DENVER – Towering flames atop oil wells break the inky darkness in the badlands on North Dakota's Fort Berthold Indian Reservation. The flares of natural gas set grass fires on the prairie where Theodora Bird Bear's ancestors hunted buffalo and create a driving hazard on rural roads.

"At nighttime, clouds of gravel dust from semis are lit up with flaring lights," said Bird Bear, 62, who can see flames shooting from a well behind land where she grows red beans, corn and squash. "It's a hellish scene."

Twice as much natural gas is wasted through flaring than in 2012 amid an energy boom that's propelled North Dakota's torrid economic growth. The state's employment expansion has been the fastest in the U.S. for four years. In the rush to exploit the Bakken shale formation, which holds the nation's second-largest oil supply, companies from Statoil ASA to Whiting Petroleum are stepping in to try to capture more of what's being lost.

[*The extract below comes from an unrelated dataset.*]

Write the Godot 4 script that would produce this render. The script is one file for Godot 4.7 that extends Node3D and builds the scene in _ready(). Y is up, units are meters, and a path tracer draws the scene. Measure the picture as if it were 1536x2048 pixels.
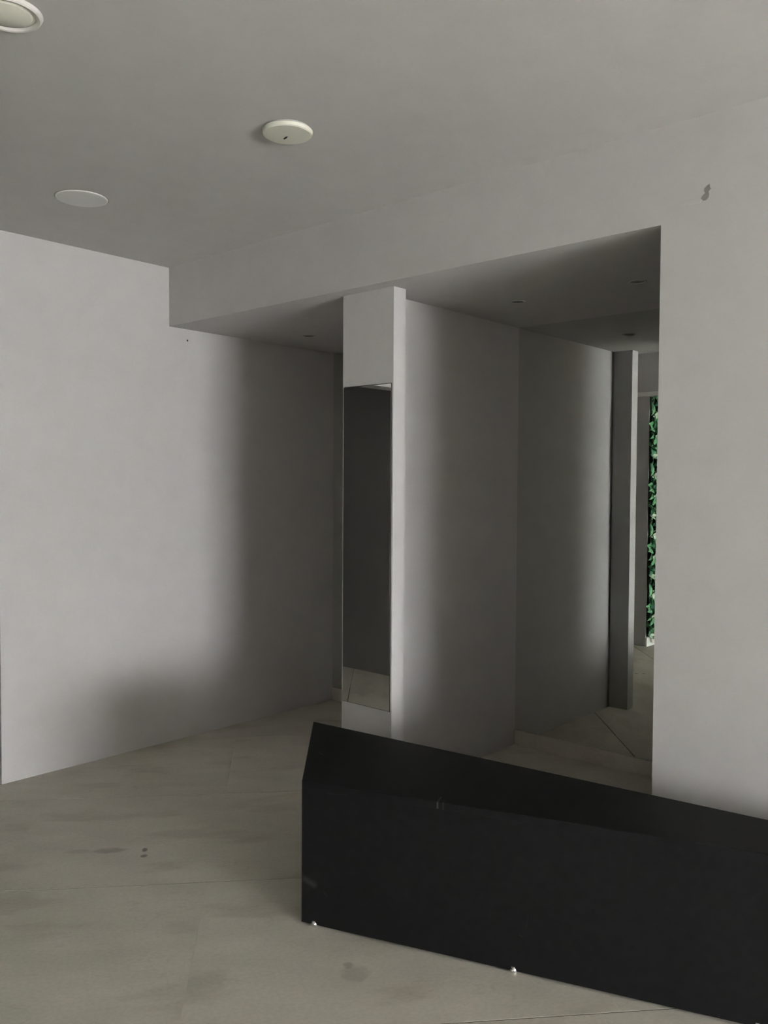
extends Node3D
# A dim unlit interior: a corridor with a white left wall, two mirrored alcoves and a low black bench.
# x runs along the alcove wall (0 = left wall), z = 0 is the face of the alcove wall, y is up.

const H := 2.635          # ceiling
const HEAD := 2.314       # head of the alcove openings
const BACK := -1.276      # face of the alcove mirrors
const SKIRT := 0.084
const PIER_L := 1.27
const PIER_R := 1.58
const PIER_F := -0.083
const PIER_B := -0.163
const JAMB := 2.831       # left edge of the right-hand wall
const FRONT := 2.0        # face of the wall opposite the alcoves
const CORNER := 0.70      # where that wall turns towards the planted wall
const FAR := 9.5          # the window wall

var M := {}
var taken := {}
var rng := RandomNumberGenerator.new()


func numbered(n: String) -> String:
	if not taken.has(n):
		taken[n] = 0
		return n
	taken[n] += 1
	return "%s_%03d" % [n, taken[n]]


func tag(o: Node, label := "", category := "", group := "", kind := "") -> Node:
	if label: o.set_meta("label", label)
	if category: o.set_meta("category", category)
	if group: o.set_meta("group", group)
	if kind: o.set_meta("kind", kind)
	return o


func base(called: String, at := Vector3.ZERO) -> Node3D:
	var n := Node3D.new()
	n.name = numbered(called)
	n.position = at
	add_child(n, true)
	return n


func begin() -> SurfaceTool:
	var st := SurfaceTool.new()
	st.begin(Mesh.PRIMITIVE_TRIANGLES)
	return st


func build(called: String, st: SurfaceTool, m: Material, parent: Node = null) -> MeshInstance3D:
	st.generate_tangents()
	var o := MeshInstance3D.new()
	o.mesh = st.commit()
	o.material_override = m
	o.cast_shadow = GeometryInstance3D.SHADOW_CASTING_SETTING_ON
	if parent == null:
		o.name = numbered(called)
		add_child(o, true)
	else:
		o.name = called
		parent.add_child(o, true)
	return o


func struct(called: String, st: SurfaceTool, m: Material, label: String) -> MeshInstance3D:
	var o := build(called, st, m)
	tag(o, label, "wall" if called.begins_with("wall") else called.split("_")[0], "", "structure")
	return o


# one flat polygon, wound clockwise as seen from the side that n points to
func face(st: SurfaceTool, pts: Array, n: Vector3, uvs: Array = []) -> void:
	var c: Vector3 = (pts[1] - pts[0]).cross(pts[2] - pts[0])
	var flip := c.dot(n) > 0.0
	for k in range(1, pts.size() - 1):
		var tri := [0, k + 1, k] if flip else [0, k, k + 1]
		for i in tri:
			st.set_normal(n)
			if uvs.size() > 0:
				st.set_uv(uvs[i])
			else:
				var p: Vector3 = pts[i]
				st.set_uv(Vector2(p.x + p.z, p.y + p.z * 0.3))
			st.add_vertex(pts[i])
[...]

Natural gas that's burned in flaring is a byproduct of crude oil. Without enough pipelines to transport the gas, or the refinery capacity to process it, about a third of what's released each day, worth $1.4 million, goes up in smoke. Tribal members say as much as 70 percent of gas from wells on the reservation is flared.

"We're confessing that we are flaring a tremendous amount of gas right now," Gov. Jack Dalrymple said at a February conference in Washington. "Everybody feels it's a huge waste, to say nothing of the environmental impact."

The energy business has been fueling an economic bonanza in North Dakota, with jobs growth of 3.7 percent last year.

As a polar vortex weather pattern caused a nationwide propane shortage this winter, energy companies in the Bakken flared gas rich in propane. More gas is flared in the state than in any other domestic oil field and at a level equal to Russia and twice that in Nigeria.

Black carbon emitted by flares and trucks affects health and contributes to climate change, according to a study by Colorado State University and the National Park Service.

Flaring will escalate as oil producers approach the milestone of 1 million barrels a day from the Bakken formation, a 360-million-year-old shale bed two miles underground. About 10,100 wells produced 29 million barrels of oil in January, according to the North Dakota Industrial Commission.

Drillers flared 340 million cubic feet, or 30 percent, of the 1 billion cubic feet of natural gas produced per day in January, said Marcus Stewart, an analyst at Denver-based Bentek Energy. The lost revenue adds up to $1.4 million each day, he added.

Energy executives say economic realities force them to start producing oil from wells before infrastructure is in place to haul away less-valuable natural gas. A barrel of Bakken oil fetched $98.14 on last Friday, while natural gas for May delivery fell to $4.439 per million British thermal units on the New York Mercantile Exchange the same day.

"We absolutely don't want to flare the gas, that's lost revenue," said Russell Rankin, a regional manager for Norway-based Statoil, at a well site near the confluence of the Yellowstone and Missouri rivers.

"But if we drill a $10 million well, we've got lots of investors and they can't wait to get that revenue back," said Rankin, as a gas flare rose over land where the Lewis and Clark expedition forged a new path through the American West.

Rankin's company is testing a system to strip valuable propane out of the natural gas so the propane can be hauled in trucks to processing plants. The company also is conducting a pilot program with a mobile device designed by General Electric Co. to compress and store natural gas, which could be used to fuel drilling rigs and other equipment.

As they lose out on royalties and profits from natural-gas sales, frustrated mineral owners and investors are pressuring companies and regulators to crack down on flaring.

"We're concerned that the industry doesn't look like it's able to operate cleanly, and that invites heavy-handed regulation and turns the public against you," said Andrew Logan, director of the oil and gas program at Ceres, an organization of environmentalists and investors based in Boston. "In North Dakota, regulations simply make it too easy to flare."

In North Dakota, energy companies can flare for a year without paying taxes or royalties. Oil and gas production is greatest during a well's first three months, exacerbating the problem.